Were there any surprises or learning moments in the publishing process for this title?

For me, the greater learning process lay in the research and reporting, and I tried to stay around long enough to let some of my ingrained assumptions and expectations fall away. When I arrived in Arlee to report the magazine piece, I thought that, as a journalist who lived in and had read some about the American West, I was prepared. I was not. The history in this story cannot be contained in a single paragraph or section. It is everywhere and it continues. I thought a lot about the narration of time. I thought about the essence of athletic success, and what it means to “make it,” as it is so often framed. I thought about community and place and purpose. I reported for about three years— long enough to allow my literacy to expand a bit, and a hiccup in the grand scheme of things. The education continues.

Were there any surprises in the writing process for this book?

When it came to writing, I struggled to find a structure that served the story. There are many characters, and many deep family connections, and stories that span back decades and longer. The team played a style of basketball that was intentionally cooperative. But a cast of many is difficult to navigate for both a writer and a reader, and it took a long time to find a structure that allowed me to introduce the many characters without losing the thread. Put more succinctly: Early drafts were catastrophic. Eventually, I tried simply moving back and forth between Phil and his co-captain and cousin Will Mesteth, Jr. (Séliš/ Oglala Lakota/ Diné), with the complex narrative rotating around them. It seemed almost too basic, but it also worked.

Abe Streep: On the Power of Real Stories in Nonfiction

What do you hope readers will get out of your book?

I hope that readers in Arlee, Montana, find it honest, respectful, and human. I hope that readers who are less familiar with the issues in the book might reflect on their own lives, and the ways in which history affects us all; and how, even when faced with deep injustice, people can assert control. I hope readers might question certain expectations or assumptions about success and purpose. I hope issues of inequity and representation in college basketball in Montana are examined. And I hope readers enjoy spending time with one of the most thrilling teams to ever take a court. Before the Warriors played, their coach, Zanen Pitts, a first descendant of the Confederated Salish and Kootenai Tribes, prayed, “Let the refs keep up.” He meant it.

If you could share one piece of advice with other authors, what would it be?

I don’t want to be prescriptive so I’ll just talk about my experience. When I was deciding whether or not to write the book, an author I trust told me that if I did it, the commitment would be lifelong. I believe you need to be accountable to the people you write about and you need to stay accountable.
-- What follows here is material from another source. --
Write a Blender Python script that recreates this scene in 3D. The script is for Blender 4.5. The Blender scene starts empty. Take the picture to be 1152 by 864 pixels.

A book like this isn’t something to take on lightly, and it’s not something to simply write and leave behind. A number of years ago I thought about pursuing a different book on an entirely different subject. I’m glad I didn’t. I wasn’t obsessed with that story, and I’m still not sure it was a story that needed to be a book. For me, Arlee has been all encompassing. It has entirely taken over my life for four years. I don’t say that with any regret. It would be terrible to be tethered to something about which you have ambivalence.